Mr. Bell to Mr. Bayard.

No. 127.]

Sir: I have the honor to report that the Second Chamber of the States General has commenced the discussion of the treaty concluded between Germany, Switzerland, and the Netherlands respecting the salmon fishery in the Rhine.

[Page 750]

This discussion will continue during the early part of the week.

After the vote upon the treaty has been taken, the Chamber will occupy itself with the project of law looking to a revision of the customs tariff of the East Indies.

Three important amendments to the ministerial project have been announced in the Second Chamber.

By the first of these amendments it is proposed to re-establish in the Indies the protection system by taxing foreign merchandise imported into the Indies double the duty levied upon similar articles imported from the mother country.
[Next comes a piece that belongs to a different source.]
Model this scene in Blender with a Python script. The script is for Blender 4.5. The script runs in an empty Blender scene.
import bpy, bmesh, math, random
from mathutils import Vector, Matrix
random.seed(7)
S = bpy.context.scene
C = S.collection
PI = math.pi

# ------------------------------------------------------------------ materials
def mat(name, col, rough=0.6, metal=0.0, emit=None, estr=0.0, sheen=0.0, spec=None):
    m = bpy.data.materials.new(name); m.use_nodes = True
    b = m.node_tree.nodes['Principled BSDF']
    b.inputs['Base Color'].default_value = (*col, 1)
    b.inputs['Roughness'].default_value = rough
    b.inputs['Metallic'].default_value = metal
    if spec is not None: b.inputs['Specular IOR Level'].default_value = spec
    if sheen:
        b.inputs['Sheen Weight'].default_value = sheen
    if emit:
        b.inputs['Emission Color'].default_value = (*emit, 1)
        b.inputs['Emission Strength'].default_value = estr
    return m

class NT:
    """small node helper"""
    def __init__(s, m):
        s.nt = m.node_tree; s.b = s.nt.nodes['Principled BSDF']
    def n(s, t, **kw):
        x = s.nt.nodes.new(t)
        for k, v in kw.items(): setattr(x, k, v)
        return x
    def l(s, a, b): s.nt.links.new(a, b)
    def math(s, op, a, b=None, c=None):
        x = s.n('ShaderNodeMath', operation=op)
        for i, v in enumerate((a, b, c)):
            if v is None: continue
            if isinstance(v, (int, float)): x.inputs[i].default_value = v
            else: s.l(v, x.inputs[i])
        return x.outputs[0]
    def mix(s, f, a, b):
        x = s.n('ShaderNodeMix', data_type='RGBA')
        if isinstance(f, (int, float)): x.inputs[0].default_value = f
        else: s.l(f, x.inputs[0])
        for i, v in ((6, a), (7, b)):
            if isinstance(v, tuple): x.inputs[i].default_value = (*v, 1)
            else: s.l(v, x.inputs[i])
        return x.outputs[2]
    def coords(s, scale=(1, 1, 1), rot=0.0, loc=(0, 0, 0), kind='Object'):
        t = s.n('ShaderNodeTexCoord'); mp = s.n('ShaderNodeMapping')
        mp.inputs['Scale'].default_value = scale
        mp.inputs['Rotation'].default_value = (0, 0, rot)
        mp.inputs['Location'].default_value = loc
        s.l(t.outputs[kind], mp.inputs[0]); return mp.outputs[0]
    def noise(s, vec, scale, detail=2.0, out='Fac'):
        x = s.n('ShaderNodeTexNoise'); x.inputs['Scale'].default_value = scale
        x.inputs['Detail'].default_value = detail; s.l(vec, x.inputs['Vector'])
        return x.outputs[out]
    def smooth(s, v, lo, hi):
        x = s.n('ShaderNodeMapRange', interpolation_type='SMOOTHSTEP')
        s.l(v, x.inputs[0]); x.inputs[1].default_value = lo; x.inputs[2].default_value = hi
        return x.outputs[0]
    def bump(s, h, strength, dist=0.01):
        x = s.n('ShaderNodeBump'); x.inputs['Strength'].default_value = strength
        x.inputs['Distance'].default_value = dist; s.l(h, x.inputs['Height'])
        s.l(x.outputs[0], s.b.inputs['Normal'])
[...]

The object of the second amendment is to provide a system of customs union between the mother country and the Indies, the most important feature of which is its proposal to abolish all export duty on all India articles destined for the mother country except tin and birds’ nests.

It is proposed by the third amendment to abolish all export duties on all articles exported from the colonies, without regard to their destination, with the exception of tin and birds’ nests.

With regard to the feeling of the Chambers upon these amendments, it is claimed by those who are in a position to be well informed that it is quite likely that the first and second amendments will be rejected.

There seems to be a strong feeling against the re-establishment of the system of differential duties abolished in 1872.

Should the third amendment be adopted, which seems doubtful, it will abolish the export duties upon the following articles exported to the United States: Coffee, sugar, tobacco, indigo, and tea.

The ministerial project, which has been the subject of former correspondence, to levy an excise tax on petroleum imported into the colonies, will be discussed at the same time.

I will attend the sessions of the Chambers during the discussion of the latter project, and apprise you of the result.